While I was in Costa Rica I did a handful of adventurous activities. The first and last days I spent on a sail boat which was absolutely incredible. They took us to different parts of Costa Rica, including private beaches and snorkeling spots. I went horseback riding (which I would not recommend), ziplining, swimming in hot springs after mud baths (which is volcanic mud so be prepared for it to not smell like a bubble bath), and travelled down a huge waterslide. The waterslide did not seem so safe when I got to the end and probably wouldn’t have gone on it if I had known how much I would bobble around but hey, it was still fun. Jet skiing is also another awesome thing to do in Costa Rica. The tour guides will take you to private beaches and will show you awesome spots on the coast. On down days I went to the beach or swam in the pool.

 

Espanol

Freshen up on your Spanish before you go or have a pocket dictionary or an app on your phone. that will help you a lot when communicating with people. Besides being helpful, it’s cool to have a conversation in their native language and will impress them ever so slightly.

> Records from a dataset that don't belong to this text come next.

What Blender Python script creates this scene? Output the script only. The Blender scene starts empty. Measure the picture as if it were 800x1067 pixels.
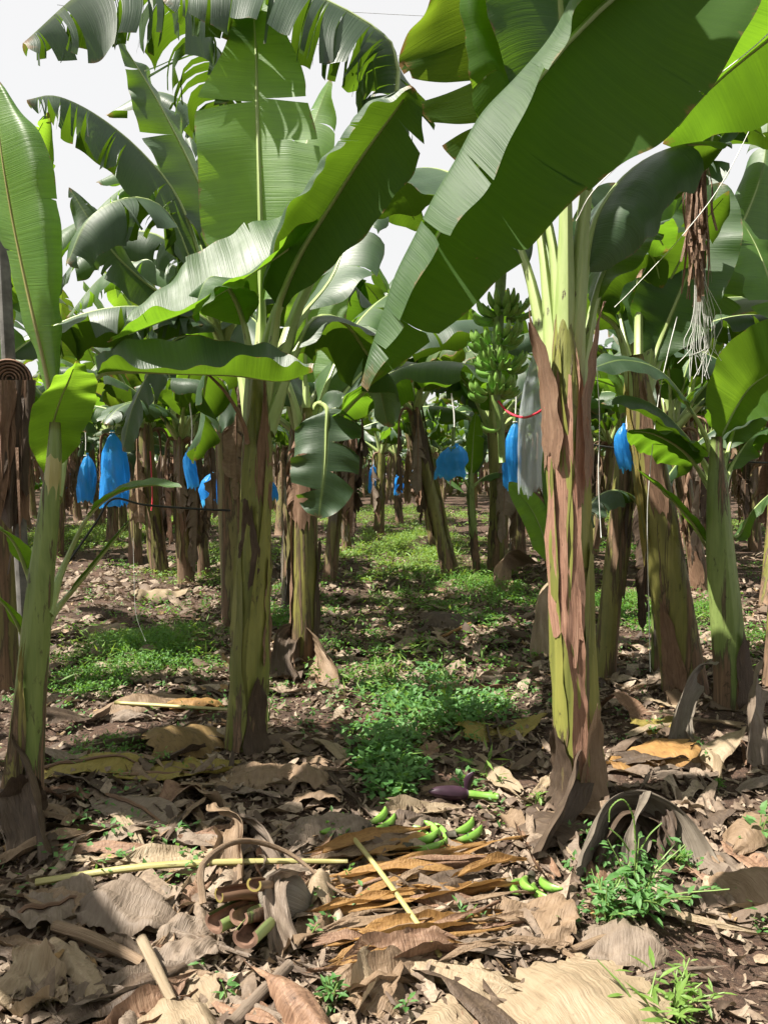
import bpy, math, random
import numpy as np
from mathutils import Vector

rng = np.random.default_rng(11)
sc = bpy.context.scene
COL = sc.collection
TAU = math.tau

# ---------------------------------------------------------------- camera
CAM_H, FPX, PITCH = 1.5, 790.0, math.radians(3.1)
cam_d = bpy.data.cameras.new('camera'); cam = bpy.data.objects.new('camera', cam_d); COL.objects.link(cam)
cam.location = (0, 0, CAM_H); cam.rotation_euler = (math.radians(90) - PITCH, 0, 0)
cam_d.sensor_fit = 'VERTICAL'; cam_d.angle_y = 2 * math.atan(533.5 / FPX)
cam_d.clip_start = 0.05; cam_d.clip_end = 1000
sc.camera = cam

def ray(px, py):
    a, b = (px - 400) / FPX, (533.5 - py) / FPX
    cp, sp = math.cos(PITCH), math.sin(PITCH)
    return np.array([a, b * sp + cp, b * cp - sp])
def P(px, py, Y):
    d = ray(px, py); return np.array([0, 0, CAM_H]) + d * (Y / d[1])
def gz(x, y):
    x = np.asarray(x, float); y = np.asarray(y, float)
    return (0.028 * np.sin(1.3 * x + 0.7 * y + 1) + 0.022 * np.sin(2.1 * y - 0.9 * x) +
            0.016 * np.sin(4.7 * x + 2.3) * np.sin(3.9 * y + .4) + 0.008 * np.sin(9.1 * x + 4 * y) * np.sin(8.3 * y - 3 * x))
def G(px, py):
    d = ray(px, py); t = CAM_H / -d[2]
    for _ in range(4):
        p = d * t; t = (CAM_H - float(gz(p[0], p[1]))) / -d[2]
    p = d * t; return np.array([p[0], p[1], CAM_H + p[2]])
def pts(*l): return np.array([P(*q) for q in l])

# ---------------------------------------------------------------- object helpers
def tag(o, label=None, cat=None, group=None, kind=None):
    if label: o['label'] = label
    if cat: o['category'] = cat
    if group: o['group'] = group
    if kind: o['kind'] = kind
    return o
def mesh_obj(name, v, f, mat, parent=None, org=(0, 0, 0), uv=None, own=False, smooth=True):
    """v (N,3), f (M,k) -> one object; own=True puts the origin at the mesh's base centre."""
    v = np.asarray(v, float) - np.asarray(org, float)
    loc = np.zeros(3)
    if own:
        loc = np.array([v[:, 0].mean(), v[:, 1].mean(), v[:, 2].min()]); v = v - loc
    me = bpy.data.meshes.new(name)
    f = [list(map(int, q)) for q in f] if isinstance(f, list) else f.tolist()
    me.from_pydata(v.tolist(), [], f)
    if uv is not None:
        lay = me.uv_layers.new(name='UVMap')
        li = np.empty(len(me.loops), np.int32); me.loops.foreach_get('vertex_index', li)
        lay.data.foreach_set('uv', np.asarray(uv, np.float32)[li].ravel())
    if smooth: me.polygons.foreach_set('use_smooth', np.ones(len(me.polygons), bool))
    for m in (mat if isinstance(mat, (list, tuple)) else [mat]): me.materials.append(m)
    me.update()
    o = bpy.data.objects.new(name, me); COL.objects.link(o)
    o.location = loc
    if parent is not None: o.parent = parent
    return o
def empty(name, loc):
    o = bpy.data.objects.new(name, None); COL.objects.link(o); o.location = tuple(loc); o.empty_display_size = .1
    return o
def copy_tree(o, parent=None):
    c = o.copy(); COL.objects.link(c)
    if parent is not None: c.parent = parent
    for ch in list(o.children): copy_tree(ch, c)
    return c
class Acc:
    def __init__(s): s.v = []; s.f = []; s.uv = []; s.n = 0
    def add(s, v, f, uv=None):
        s.v.append(np.asarray(v, float)); s.f.append(np.asarray(f, int) + s.n); s.n += len(v)
        s.uv.append(np.zeros((len(v), 2)) if uv is None else np.asarray(uv, float))
    def obj(s, name, mat, parent=None, org=(0, 0, 0), own=False):
        fl = []
        for f in s.f: fl += f.tolist()
        return mesh_obj(name, np.vstack(s.v), fl, mat, parent, org, np.vstack(s.uv), own)

def cr(P_, n):
    """Catmull-Rom through the rows of P_, n samples"""
    P_ = np.asarray(P_, float); k = len(P_)
    if k == 2: return P_[0] + (P_[1] - P_[0]) * np.linspace(0, 1, n)[:, None]
    E = np.vstack([2 * P_[0] - P_[1], P_, 2 * P_[-1] - P_[-2]])
    t = np.linspace(0, k - 1, n); i = np.minimum(t.astype(int), k - 2); u = (t - i)[:, None]
    a, b, c, d = E[i], E[i + 1], E[i + 2], E[i + 3]
    return .5 * (2 * b + (c - a) * u + (2 * a - 5 * b + 4 * c - d) * u ** 2 + (-a + 3 * b - 3 * c + d) * u ** 3)
def arc(P_, n):
    """same, at even arc length"""
    q = cr(P_, 200); s = np.r_[0, np.cumsum(np.linalg.norm(np.diff(q, axis=0), axis=1))]
    u = np.linspace(0, s[-1], n)
    return np.stack([np.interp(u, s, q[:, k]) for k in range(q.shape[1])], 1)
def unit(a): return a / np.maximum(np.linalg.norm(a, axis=-1, keepdims=True), 1e-9)
def wob(x, y, seed, k=5):
    r = np.random.default_rng(seed); o = 0
    for i in range(k):
        a, p, f = r.uniform(0, TAU), r.uniform(0, TAU), 1.0 * 1.55 ** i
        o = o + np.sin(f * (np.cos(a) * x + np.sin(a) * y) + p) / (1.25 ** i)
    return o / 2.4
def gridf(nu, nv, rev=False):
    i, j = np.meshgrid(np.arange(nu), np.arange(nv), indexing='ij'); w = nv + 1
    a = (i * w + j).ravel(); q = np.stack([a, a + w, a + w + 1, a + 1], 1)
    return q[:, ::-1] if rev else q

def tube_data(path, rad, sides=8, ridge=0, seed=0, flat=1.0, cap=True, updir=None):
    path = np.asarray(path, float); n = len(path)
    rad = np.interp(np.linspace(0, 1, n), np.linspace(0, 1, len(rad)), rad) if len(rad) != n else np.asarray(rad, float)
    t = unit(np.gradient(path, axis=0))
    ref = np.array([0, -1, 0.]) if updir is None else np.asarray(updir, float)
    if abs(t[n // 2] @ unit(ref)) > .95: ref = np.array([1., 0, 0])
    a = unit(ref - (t @ ref)[:, None] * t); b = np.cross(t, a)
    th = np.arange(sides + 1) / sides * TAU
    L = np.r_[0, np.cumsum(np.linalg.norm(np.diff(path, axis=0), axis=1))]
    R = np.ones((n, sides + 1)) * rad[:, None]
    if ridge:
        for kk in range(3):
            ph = (kk * 2.2 + seed * 1.7 + L * .35)[:, None]
            fr = ((th[None, :] - ph) / TAU) % 1.0
            R *= 1 + ridge * (fr - .5) * (fr > .06) * (.8 + .3 * kk)
        R *= 1 + .02 * wob(th[None, :] * 0 + np.cos(th)[None, :] * 2, L[:, None] * 4, seed)
        R[:, -1] = R[:, 0]
    v = path[:, None, :] + R[..., None] * (np.cos(th)[None, :, None] * a[:, None, :] * flat + np.sin(th)[None, :, None] * b[:, None, :])
    uv = np.stack(np.broadcast_arrays(th[None, :] / TAU, L[:, None]), -1)
    v = v.reshape(-1, 3); uv = uv.reshape(-1, 2); f = gridf(n - 1, sides).tolist()
    if cap:
        w = sides + 1
        for row in (0, n - 1):
            c = len(v); v = np.vstack([v, path[row]]); uv = np.vstack([uv, [.5, L[row]]])
            for k in range(sides):
                q = [row * w + k, row * w + k + 1, c]; f.append(q if row else q[::-1])
    return v, f, uv
def tube(name, path, rad, mat, parent=None, org=(0, 0, 0), own=False, **k):
    v, f, uv = tube_data(path, rad, **k)
    return mesh_obj(name, v, f, mat, parent, org, uv, own)

# ---------------------------------------------------------------- materials
class NT:
    def __init__(s, name):
        m = bpy.data.materials.new(name); m.use_nodes = True; s.m = m; s.t = m.node_tree; s.t.nodes.clear()
        s.out = s.t.nodes.new('ShaderNodeOutputMaterial')
    def n(s, typ, ins=None, **pr):
        x = s.t.nodes.new(typ)
        for k, v in pr.items(): setattr(x, k, v)
        for k, v in (ins or {}).items(): s.set(x, k, v)
        return x
    def set(s, x, k, v):
        if hasattr(v, 'is_output'): s.t.links.new(v, x.inputs[k])
        else: x.inputs[k].default_value = v
    def math(s, op, a, b=0.0, c=0.0, clamp=False):
        x = s.n('ShaderNodeMath', operation=op, use_clamp=clamp)
        for i, v in enumerate((a, b, c)): s.set(x, i, v)
        return x.outputs[0]
    def mix(s, f, a, b, blend='MIX'):
        x = s.n('ShaderNodeMix', data_type='RGBA', blend_type=blend)
        for i, v in ((0, f), (6, a), (7, b)):
            if not hasattr(v, 'is_output') and i > 0: v = (*v[:3], 1)
            s.set(x, i, v)
        return x.outputs[2]
    def noise(s, vec, scale=5., detail=3., rough=.55, dist=0.):
        x = s.n('ShaderNodeTexNoise', {'Vector': vec, 'Scale': scale, 'Detail': detail, 'Roughness': rough, 'Distortion': dist}); return x.outputs[0]
    def maprange(s, v, a, b, c=0., d=1.):
        x = s.n('ShaderNodeMapRange', {'Value': v, 'From Min': a, 'From Max': b, 'To Min': c, 'To Max': d}); x.clamp = True; return x.outputs[0]
    def mapping(s, vec, scale, loc=None):
        x = s.n('ShaderNodeMapping', {'Vector': vec, 'Scale': scale})
        if loc is not None: s.set(x, 'Location', loc)
        return x.outputs[0]
    def ramp(s, f, stops):
        x = s.n('ShaderNodeValToRGB', {'Fac': f}); e = x.color_ramp.elements
        while len(e) < len(stops): e.new(.5)
        for q, (p, c) in zip(e, stops): q.position = p; q.color = (*c, 1)
        return x.outputs[0]
    def uv(s): return s.n('ShaderNodeTexCoord').outputs['UV']
    def objc(s): return s.n('ShaderNodeTexCoord').outputs['Object']
    def gpos(s): return s.n('ShaderNodeNewGeometry').outputs['Position']
    def rnd(s): return s.n('ShaderNodeObjectInfo').outputs['Random']
    def island(s): return s.n('ShaderNodeNewGeometry').outputs['Random Per Island']
    def bump(s, h, st=.3, dist=.01): return s.n('ShaderNodeBump', {'Height': h, 'Strength': st, 'Distance': dist}).outputs[0]
    def bsdf(s, col, rough=.5, spec=.5, normal=None, **k):
        d = {'Base Color': col if hasattr(col, 'is_output') else (*col[:3], 1), 'Roughness': rough, 'Specular IOR Level': spec}
        if normal is not None: d['Normal'] = normal
        for a, b in k.items(): d[a.replace('_', ' ')] = b
        return s.n('ShaderNodeBsdfPrincipled', d).outputs[0]
    def end(s, sh): s.t.links.new(sh, s.out.inputs['Surface']); return s.m
    def thin(s, sh, tcol, fac, normal=None):
        t = s.n('ShaderNodeBsdfTranslucent', {'Color': tcol if hasattr(tcol, 'is_output') else (*tcol[:3], 1)})
        if normal is not None: s.set(t, 'Normal', normal)
        x = s.n('ShaderNodeMixShader'); s.set(x, 0, fac); s.t.links.new(sh, x.inputs[1]); s.t.links.new(t.outputs[0], x.inputs[2])
        return x.outputs[0]

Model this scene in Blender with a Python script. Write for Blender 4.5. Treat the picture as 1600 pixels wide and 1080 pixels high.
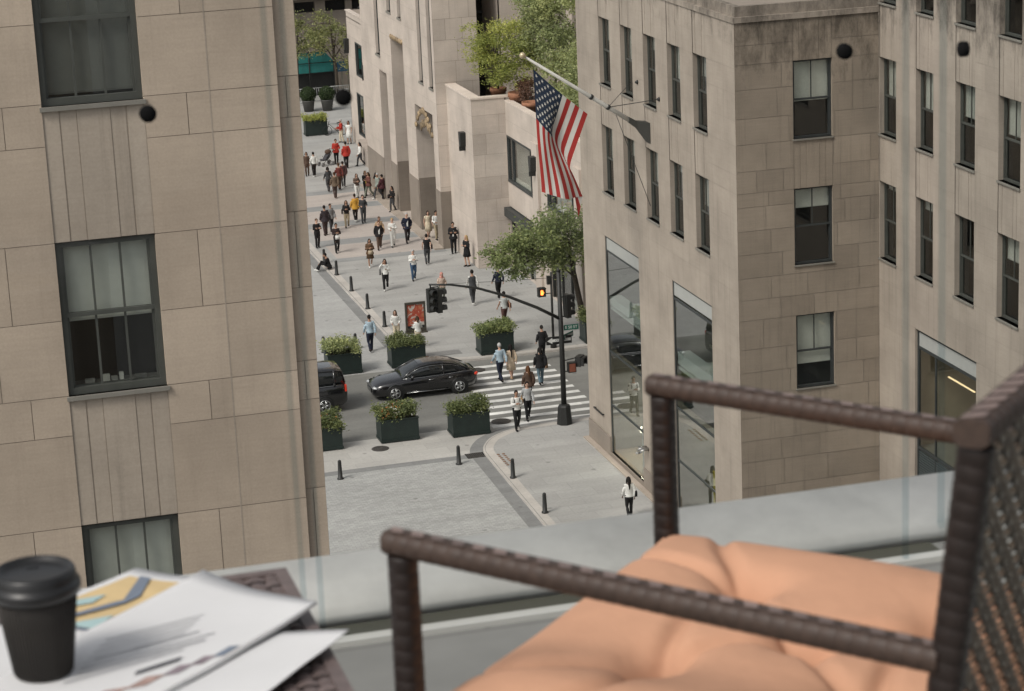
import bpy, bmesh, math, random
from math import sin, cos, pi, radians, sqrt
from mathutils import Vector, Matrix

S = bpy.context.scene
COL = S.collection
for o in list(bpy.data.objects):
    bpy.data.objects.remove(o, do_unlink=True)

# ------------------------------------------------------------------ camera
cam_d = bpy.data.cameras.new("camera")
cam = bpy.data.objects.new("camera", cam_d)
COL.objects.link(cam)
RT = Vector((0.96222, -0.26893, -0.04256))
UP = Vector((0.11081, 0.24401, 0.96342))
FW = Vector((0.24871, 0.93174, -0.26459))
m3 = Matrix((RT, UP, -FW)).transposed()
cam.matrix_world = Matrix.Translation((0, 0, 30)) @ m3.to_4x4()
cam_d.sensor_width = 36.0
cam_d.lens = 85.0
cam_d.clip_start = 0.05
cam_d.clip_end = 3000
cam_d.dof.use_dof = True
cam_d.dof.focus_distance = 95.0
cam_d.dof.aperture_fstop = 15.0
S.camera = cam

# ------------------------------------------------------------------ light
SUN_EL, SUN_AZ = radians(48), radians(-118)      # azimuth from +Y, negative = towards -X
W = bpy.data.worlds.new("World")
S.world = W
W.use_nodes = True
nt = W.node_tree
bg = nt.nodes["Background"]
sky = nt.nodes.new("ShaderNodeTexSky")
sky.sky_type = 'NISHITA'
sky.sun_disc = False
sky.sun_elevation = SUN_EL
sky.sun_rotation = SUN_AZ
sky.air_density = 1.0
sky.dust_density = 4.0
sky.ozone_density = 1.0
hs = nt.nodes.new("ShaderNodeHueSaturation")
hs.inputs["Saturation"].default_value = 0.22      # cloud-covered sky
nt.links.new(sky.outputs[0], hs.inputs["Color"])
nt.links.new(hs.outputs[0], bg.inputs[0])
bg.inputs[1].default_value = 0.11
sun_d = bpy.data.lights.new("sun", 'SUN')
sun_d.energy = 1.3
sun_d.angle = radians(16)
sun_d.color = (1.0, 0.93, 0.84)
sun = bpy.data.objects.new("sun", sun_d)
COL.objects.link(sun)
sd = Vector((sin(SUN_AZ) * cos(SUN_EL), cos(SUN_AZ) * cos(SUN_EL), sin(SUN_EL)))
sun.rotation_euler = sd.to_track_quat('Z', 'Y').to_euler()
S.view_settings.view_transform = 'Standard'
S.view_settings.look = 'None'
S.view_settings.exposure = 0.40
S.view_settings.gamma = 1.0
S.render.engine = 'CYCLES'
S.cycles.max_bounces = 8
S.cycles.transparent_max_bounces = 16

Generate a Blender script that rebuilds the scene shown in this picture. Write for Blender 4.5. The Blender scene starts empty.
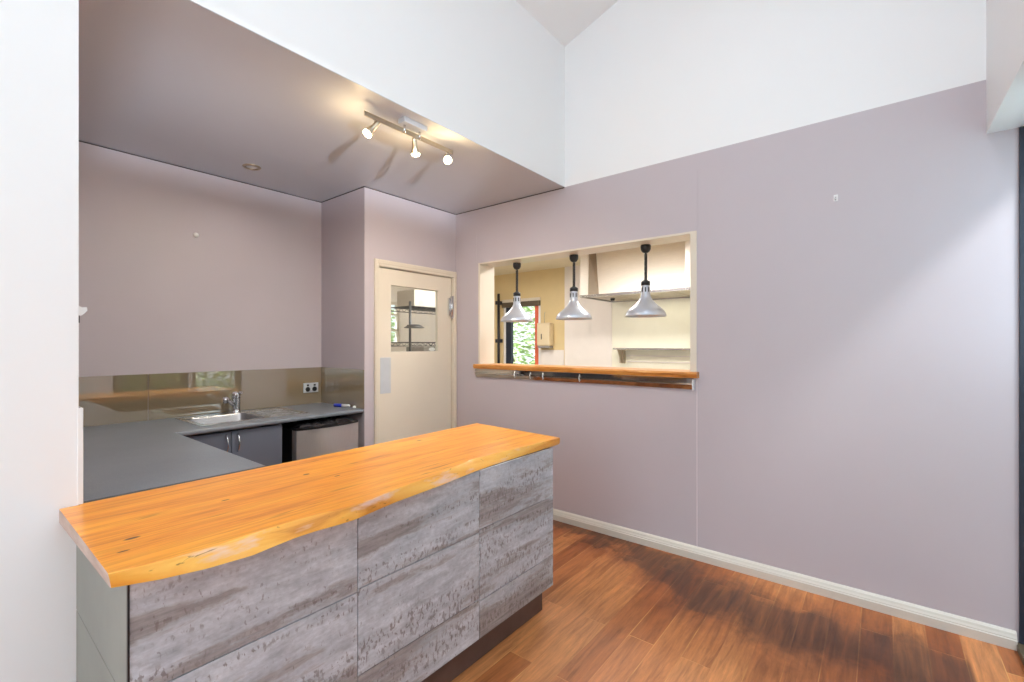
import bpy, bmesh, math, random
from mathutils import Vector, Matrix

sc = bpy.context.scene
COL = sc.collection
PI = math.pi

# ------------------------------------------------------------------ helpers
def lin(c):
    c = c / 255.0
    return c / 12.92 if c <= 0.04045 else ((c + 0.055) / 1.055) ** 2.4

def rgb(r, g, b):
    return (lin(r), lin(g), lin(b), 1.0)

Z0 = -0.02          # floor level

class MB:
    """collects shapes into one mesh"""
    def __init__(self):
        self.bm = bmesh.new()

    def box(self, a, b, mi=0, bevel=0.0, seg=2):
        x0, y0, z0 = [min(p, q) for p, q in zip(a, b)]
        x1, y1, z1 = [max(p, q) for p, q in zip(a, b)]
        if abs(z0) < 1e-9:
            z0 = Z0          # stands on the floor
        t = bmesh.new()
        vs = [t.verts.new(v) for v in ((x0, y0, z0), (x1, y0, z0), (x1, y1, z0), (x0, y1, z0),
                                       (x0, y0, z1), (x1, y0, z1), (x1, y1, z1), (x0, y1, z1))]
        for f in ((0, 3, 2, 1), (4, 5, 6, 7), (0, 1, 5, 4), (1, 2, 6, 5), (2, 3, 7, 6), (3, 0, 4, 7)):
            t.faces.new([vs[i] for i in f])
        if bevel > 0:
            bmesh.ops.bevel(t, geom=t.edges[:], offset=bevel, segments=seg, affect='EDGES', profile=0.5)
        self.merge(t, mi)
        return self

    def merge(self, t, mi=0, M=None, smooth=False):
        if M is not None:
            bmesh.ops.transform(t, matrix=M, verts=t.verts[:])
        vm = {}
        for v in t.verts:
            vm[v] = self.bm.verts.new(v.co)
        for f in t.faces:
            try:
                nf = self.bm.faces.new([vm[v] for v in f.verts])
                nf.material_index = mi if mi is not None else f.material_index
                nf.smooth = smooth or f.smooth
            except ValueError:
                pass
        t.free()

    def lathe(self, prof, center=(0, 0, 0), n=32, mi=0, M=None, cap0=False, cap1=False):
        """prof: list of (radius, z)"""
        t = bmesh.new()
        rings = []
        for r, z in prof:
            if r < 1e-6:
                rings.append([t.verts.new((0, 0, z))])
            else:
                rings.append([t.verts.new((r * math.cos(2 * PI * i / n), r * math.sin(2 * PI * i / n), z)) for i in range(n)])
        for a, b in zip(rings[:-1], rings[1:]):
            for i in range(n):
                j = (i + 1) % n
                if len(a) == 1 and len(b) == 1:
                    continue
                if len(a) == 1:
                    f = t.faces.new((a[0], b[j], b[i]))
                elif len(b) == 1:
                    f = t.faces.new((a[i], a[j], b[0]))
                else:
                    f = t.faces.new((a[i], a[j], b[j], b[i]))
                f.smooth = True
        if cap0 and len(rings[0]) > 1:
            t.faces.new(list(reversed(rings[0])))
        if cap1 and len(rings[-1]) > 1:
            t.faces.new(rings[-1])
        bmesh.ops.recalc_face_normals(t, faces=t.faces[:])
        MM = Matrix.Translation(center) @ (M if M is not None else Matrix.Identity(4))
        self.merge(t, mi, MM)
        return self

    def tube(self, pts, r, n=10, mi=0, closed=False):
        pts = [Vector(p) for p in pts]
        t = bmesh.new()
        rings = []
        up = None
        for i, p in enumerate(pts):
            a = pts[max(0, i - 1)]
            b = pts[min(len(pts) - 1, i + 1)]
            d = (b - a).normalized()
            if up is None:
                up = Vector((0, 0, 1)) if abs(d.z) < 0.9 else Vector((1, 0, 0))
            x = d.cross(up).normalized()
            y = x.cross(d).normalized()
            up = y
            rr = r[i] if isinstance(r, (list, tuple)) else r
            rings.append([t.verts.new(p + x * rr * math.cos(2 * PI * k / n) + y * rr * math.sin(2 * PI * k / n)) for k in range(n)])
        for a, b in zip(rings[:-1], rings[1:]):
            for k in range(n):
                f = t.faces.new((a[k], a[(k + 1) % n], b[(k + 1) % n], b[k]))
                f.smooth = True
        t.faces.new(list(reversed(rings[0])))
        t.faces.new(rings[-1])
        bmesh.ops.recalc_face_normals(t, faces=t.faces[:])
        self.merge(t, mi)
        return self

    def prism(self, poly, a, b, axis='X', mi=0, smooth=False):
        """extrude a 2d polygon along an axis from a to b"""
        def v3(p, s):
            if axis == 'X': return (s, p[0], p[1])
            if axis == 'Y': return (p[0], s, p[1])
            return (p[0], p[1], s)
        t = bmesh.new()
        A = [t.verts.new(v3(p, a)) for p in poly]
        B = [t.verts.new(v3(p, b)) for p in poly]
        n = len(poly)
        for i in range(n):
            f = t.faces.new((A[i], A[(i + 1) % n], B[(i + 1) % n], B[i]))
            f.smooth = smooth
        t.faces.new(A)
        t.faces.new(list(reversed(B)))
        bmesh.ops.recalc_face_normals(t, faces=t.faces[:])
        self.merge(t, mi)
        return self

    def build(self, name, mats, parent=None):
        me = bpy.data.meshes.new(name)
        bmesh.ops.remove_doubles(self.bm, verts=self.bm.verts[:], dist=1e-6)
        self.bm.to_mesh(me)
        self.bm.free()
        for m in (mats if isinstance(mats, (list, tuple)) else [mats]):
            me.materials.append(m)
        o = bpy.data.objects.new(name, me)
        COL.objects.link(o)
        if parent is not None:
            o.parent = parent
            o.matrix_parent_inverse = Matrix.Translation(parent.location).inverted() if parent.rotation_euler[:] == (0, 0, 0) else Matrix.Identity(4)
        return o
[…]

There’s apps like Duolingo that can help you freshen up on your spanish.

 

Overall Experience

Costa Rica was an amazing trip and I would go back there in a heartbeat. I was so incredibly lucky to travel there with my best friend. I plan to travel there at some point this summer so going back knowing what i’m getting into will be helpful. Costa Rica left me with a feeling no other place I have traveled to has. They truly live the “Pura Vida” lifestyle and I love everything about it and you definitely will too.